Dr. Belz: Wir denken nicht in Legislaturperioden – auch nicht in Deutschland. Uns interessiert, wie sich die Märkte entwickeln, und das tun sie ungeachtet der politischen Rahmenbedingungen. Einen Markt wie die USA kann man nicht ausblenden – auch nicht unter den gegebenen Rahmenbedingungen. Es ist auch in manchen europäischen Ländern nicht leicht, als deutscher Hersteller zu punkten, trotz guter politischer Rahmenbedingungen und einem sehr beliebten Präsidenten.

Dr. Woelfl: Ich sehe auch keine Gefahr, dass durch die Politik Trumps mehr Konkurrenten an den Markt kommen oder die Konkurrenz stärker wird. Wenn es keine anderen Lösungen am Markt gibt, werden die Kunden hoffentlich auch weiterhin zu uns kommen. Eine viel größere Herausforderung wird es sein, in Asien weiter Fuß zu fassen und mit unserer Tochtergesellschaft als asiatische Firma akzeptiert zu werden.

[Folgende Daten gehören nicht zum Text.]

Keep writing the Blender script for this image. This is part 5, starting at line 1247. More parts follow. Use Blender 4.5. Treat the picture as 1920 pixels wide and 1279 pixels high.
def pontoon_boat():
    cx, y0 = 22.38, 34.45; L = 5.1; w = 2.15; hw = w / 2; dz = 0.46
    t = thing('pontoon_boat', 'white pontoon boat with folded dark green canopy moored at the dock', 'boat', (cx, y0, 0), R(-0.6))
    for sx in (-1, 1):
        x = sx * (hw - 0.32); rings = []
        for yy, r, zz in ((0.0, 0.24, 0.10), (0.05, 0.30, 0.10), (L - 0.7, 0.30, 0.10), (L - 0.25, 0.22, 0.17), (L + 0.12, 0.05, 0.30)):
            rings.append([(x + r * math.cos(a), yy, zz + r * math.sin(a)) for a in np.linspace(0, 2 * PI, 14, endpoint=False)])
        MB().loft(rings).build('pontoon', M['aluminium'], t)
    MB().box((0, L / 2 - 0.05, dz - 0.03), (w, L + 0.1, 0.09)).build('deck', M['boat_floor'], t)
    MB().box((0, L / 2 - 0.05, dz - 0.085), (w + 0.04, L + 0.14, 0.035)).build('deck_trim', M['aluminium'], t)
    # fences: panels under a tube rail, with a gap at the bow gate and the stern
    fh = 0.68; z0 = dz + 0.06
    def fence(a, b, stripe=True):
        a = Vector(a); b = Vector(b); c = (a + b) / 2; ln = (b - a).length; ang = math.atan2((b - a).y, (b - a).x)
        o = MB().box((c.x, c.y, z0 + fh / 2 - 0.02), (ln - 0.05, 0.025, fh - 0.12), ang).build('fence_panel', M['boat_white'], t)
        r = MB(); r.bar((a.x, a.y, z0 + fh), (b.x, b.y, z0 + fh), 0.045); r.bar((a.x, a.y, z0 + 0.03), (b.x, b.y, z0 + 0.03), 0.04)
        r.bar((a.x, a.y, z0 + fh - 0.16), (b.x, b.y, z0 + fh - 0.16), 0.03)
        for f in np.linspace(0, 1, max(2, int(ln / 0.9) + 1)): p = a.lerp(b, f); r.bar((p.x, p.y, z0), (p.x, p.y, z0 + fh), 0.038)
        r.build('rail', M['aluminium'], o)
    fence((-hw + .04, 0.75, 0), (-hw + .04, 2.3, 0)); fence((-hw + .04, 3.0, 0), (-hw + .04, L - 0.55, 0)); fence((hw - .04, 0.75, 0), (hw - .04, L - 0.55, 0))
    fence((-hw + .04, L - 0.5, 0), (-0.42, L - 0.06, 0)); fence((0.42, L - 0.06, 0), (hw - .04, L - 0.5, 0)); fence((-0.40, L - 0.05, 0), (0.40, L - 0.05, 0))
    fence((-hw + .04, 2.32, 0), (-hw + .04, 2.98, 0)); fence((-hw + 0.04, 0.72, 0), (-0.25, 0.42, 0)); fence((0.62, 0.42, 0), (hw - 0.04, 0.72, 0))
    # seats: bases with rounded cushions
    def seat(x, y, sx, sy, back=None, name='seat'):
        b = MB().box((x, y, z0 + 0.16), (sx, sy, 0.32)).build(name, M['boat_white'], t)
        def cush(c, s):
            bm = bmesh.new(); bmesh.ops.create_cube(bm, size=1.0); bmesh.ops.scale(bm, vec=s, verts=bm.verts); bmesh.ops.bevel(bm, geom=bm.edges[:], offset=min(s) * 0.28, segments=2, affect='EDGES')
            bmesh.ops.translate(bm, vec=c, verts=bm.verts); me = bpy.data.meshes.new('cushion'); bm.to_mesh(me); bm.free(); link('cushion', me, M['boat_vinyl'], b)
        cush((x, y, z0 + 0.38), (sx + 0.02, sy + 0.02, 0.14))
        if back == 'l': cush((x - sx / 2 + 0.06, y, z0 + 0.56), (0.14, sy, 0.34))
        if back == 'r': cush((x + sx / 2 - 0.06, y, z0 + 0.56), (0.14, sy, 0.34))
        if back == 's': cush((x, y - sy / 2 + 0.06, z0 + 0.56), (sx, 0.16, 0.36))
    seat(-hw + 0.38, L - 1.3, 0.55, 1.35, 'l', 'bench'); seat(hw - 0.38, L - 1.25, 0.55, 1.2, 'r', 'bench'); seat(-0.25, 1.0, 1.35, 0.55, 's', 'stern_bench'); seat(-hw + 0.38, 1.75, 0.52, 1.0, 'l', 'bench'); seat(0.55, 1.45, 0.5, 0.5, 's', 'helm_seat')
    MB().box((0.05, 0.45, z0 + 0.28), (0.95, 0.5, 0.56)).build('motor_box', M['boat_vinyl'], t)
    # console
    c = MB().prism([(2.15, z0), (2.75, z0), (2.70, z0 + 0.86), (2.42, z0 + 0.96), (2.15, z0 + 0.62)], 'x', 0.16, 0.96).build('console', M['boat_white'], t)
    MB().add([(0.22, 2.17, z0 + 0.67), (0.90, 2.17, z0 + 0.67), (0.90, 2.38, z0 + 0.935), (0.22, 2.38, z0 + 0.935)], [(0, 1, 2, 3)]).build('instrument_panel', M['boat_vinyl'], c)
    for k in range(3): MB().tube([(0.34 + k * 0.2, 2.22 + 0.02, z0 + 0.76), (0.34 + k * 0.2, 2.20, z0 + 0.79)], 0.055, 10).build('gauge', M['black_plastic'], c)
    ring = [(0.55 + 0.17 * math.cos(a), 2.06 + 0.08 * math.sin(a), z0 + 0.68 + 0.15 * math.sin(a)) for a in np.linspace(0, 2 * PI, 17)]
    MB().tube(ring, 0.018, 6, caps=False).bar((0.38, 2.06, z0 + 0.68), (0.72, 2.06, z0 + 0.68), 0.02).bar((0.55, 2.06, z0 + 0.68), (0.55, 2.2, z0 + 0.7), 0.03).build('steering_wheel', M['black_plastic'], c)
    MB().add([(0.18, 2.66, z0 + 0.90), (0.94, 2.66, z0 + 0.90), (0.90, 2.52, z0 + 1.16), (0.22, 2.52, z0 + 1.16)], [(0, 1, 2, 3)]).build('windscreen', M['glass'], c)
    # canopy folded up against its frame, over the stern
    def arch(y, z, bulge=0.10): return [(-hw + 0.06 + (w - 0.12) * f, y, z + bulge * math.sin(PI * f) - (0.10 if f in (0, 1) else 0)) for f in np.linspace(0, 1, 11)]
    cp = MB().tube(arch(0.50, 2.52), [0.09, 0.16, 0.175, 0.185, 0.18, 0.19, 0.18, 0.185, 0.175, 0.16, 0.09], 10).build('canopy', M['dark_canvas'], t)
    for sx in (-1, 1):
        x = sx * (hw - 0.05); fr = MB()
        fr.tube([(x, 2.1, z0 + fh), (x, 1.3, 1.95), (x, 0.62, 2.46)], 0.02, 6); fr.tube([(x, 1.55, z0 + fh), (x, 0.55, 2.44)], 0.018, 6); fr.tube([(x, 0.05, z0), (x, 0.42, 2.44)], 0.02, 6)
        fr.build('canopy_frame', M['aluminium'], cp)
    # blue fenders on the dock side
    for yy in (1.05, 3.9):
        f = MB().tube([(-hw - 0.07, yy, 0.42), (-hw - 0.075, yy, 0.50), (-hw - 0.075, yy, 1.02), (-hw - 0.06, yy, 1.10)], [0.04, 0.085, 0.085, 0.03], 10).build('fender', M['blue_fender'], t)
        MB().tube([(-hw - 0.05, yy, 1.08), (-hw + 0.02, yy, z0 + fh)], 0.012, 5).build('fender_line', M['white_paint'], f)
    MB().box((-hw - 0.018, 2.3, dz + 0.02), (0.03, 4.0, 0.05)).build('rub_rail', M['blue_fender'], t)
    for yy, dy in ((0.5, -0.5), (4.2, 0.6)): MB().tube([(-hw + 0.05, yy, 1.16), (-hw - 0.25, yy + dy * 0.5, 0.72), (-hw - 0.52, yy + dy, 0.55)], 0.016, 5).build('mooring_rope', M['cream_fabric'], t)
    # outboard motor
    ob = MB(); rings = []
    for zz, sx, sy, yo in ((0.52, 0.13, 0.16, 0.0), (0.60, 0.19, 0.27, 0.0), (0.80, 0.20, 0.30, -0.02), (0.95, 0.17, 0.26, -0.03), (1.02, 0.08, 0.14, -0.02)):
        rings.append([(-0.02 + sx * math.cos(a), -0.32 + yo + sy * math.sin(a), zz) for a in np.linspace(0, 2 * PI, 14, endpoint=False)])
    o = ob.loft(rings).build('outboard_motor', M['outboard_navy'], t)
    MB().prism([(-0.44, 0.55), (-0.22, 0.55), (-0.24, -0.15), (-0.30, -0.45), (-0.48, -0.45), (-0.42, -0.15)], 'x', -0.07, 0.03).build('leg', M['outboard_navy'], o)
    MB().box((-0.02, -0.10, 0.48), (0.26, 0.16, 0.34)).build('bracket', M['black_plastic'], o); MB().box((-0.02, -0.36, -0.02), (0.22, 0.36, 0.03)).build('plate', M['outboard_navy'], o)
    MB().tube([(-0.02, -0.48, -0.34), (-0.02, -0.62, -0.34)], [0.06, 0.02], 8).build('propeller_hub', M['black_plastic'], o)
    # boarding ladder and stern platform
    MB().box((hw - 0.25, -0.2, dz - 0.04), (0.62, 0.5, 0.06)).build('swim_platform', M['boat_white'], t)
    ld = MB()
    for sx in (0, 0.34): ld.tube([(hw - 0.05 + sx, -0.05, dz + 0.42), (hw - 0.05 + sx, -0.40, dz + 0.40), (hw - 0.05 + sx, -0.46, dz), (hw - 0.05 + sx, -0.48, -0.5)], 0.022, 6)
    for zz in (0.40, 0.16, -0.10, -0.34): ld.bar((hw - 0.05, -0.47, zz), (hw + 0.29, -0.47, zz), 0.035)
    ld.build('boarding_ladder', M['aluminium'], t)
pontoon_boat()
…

Weitere Standorte nicht ausgeschlossen

Gibt es einen Markt, den man besonders im Blick hat?

Belz: In Dänemark haben wir vor nicht allzu langer Zeit eine Tochtergesellschaft gegründet. Dort, wie in Skandinavien als Ganzes, sehen wir noch mehr Potenzial als wir heute abschöpfen und wir verzeichnen ein sehr gutes Wachstum. Auch Europa ist noch nicht komplett erschlossen. Polen ist zum Beispiel ein Land, das sich gut entwickelt hat. Dort werden wir intensiver hineinschauen und mit einem Partner starten. So kann es in Europa in der nächsten Zeit noch neue Gründungen geben. Auch in Japan sind wir seit Jahren sehr erfolgreich und haben dort kürzlich eine neue Niederlassung gegründet, mit der wir neue Akzente setzen können. Und in Italien haben wir eine Tochtergesellschaft gegründet, weil wir dort unter anderem große Potenziale im Bereich der medizinischen Gerätetechnik sehen.

Welche Wünsche haben Sie für die nächsten 25 Jahre, bis zum nächsten Jubiläum?

Dr. Belz: Dass uns die Kreativität, Flexibilität und Geschwindigkeit nicht ausgeht. Das sind die Faktoren, die den Erfolg garantieren. Weltweit wünschen wir uns weiterhin viele qualifizierte Mitarbeiter. In dieser Hinsicht müssen wir auch als Unternehmen etwas tun und größtenteils selbst ausbilden. Wenn das Unternehmen weiter so wächst, kommen wir in der näheren Umgebung an die Grenzen des Potenzials.

Sind Sie mit dem Standort weiterhin zufrieden?

Wölfl: Es war die richtige Entscheidung, in die Pregelstraße zu gehen und nicht in den Industriepark. Wir haben heute den maximal möglichen Grund zur Verfügung. Pläne für Wachstum am Standort gibt es. Hier haben wir noch genug Potenzial. Wir könnten auch 300 Millionen Euro und damit doppelt so viel Umsatz machen wie bisher, ohne nach einem neuen Standort suchen zu müssen. Interview: Nina Kallmeier

Zum Unternehmen

Die ODU GmbH & Co. KG zählt zu den international führenden Anbietern von Steckverbindungssystemen und beschäftigt weltweit insgesamt 1650 Mitarbeiter. Der Großteil von ihnen, gut 900, ist am Firmensitz in Mühldorf beschäftigt. Produktionsstätten hat die Firmengruppe zusätzlich in Sibiu/Rumänien, Camarillo/ USA, Shanghai/China und Tijuana/Mexiko. Der Umsatz belief sich 2016 auf rund 150 Millionen Euro.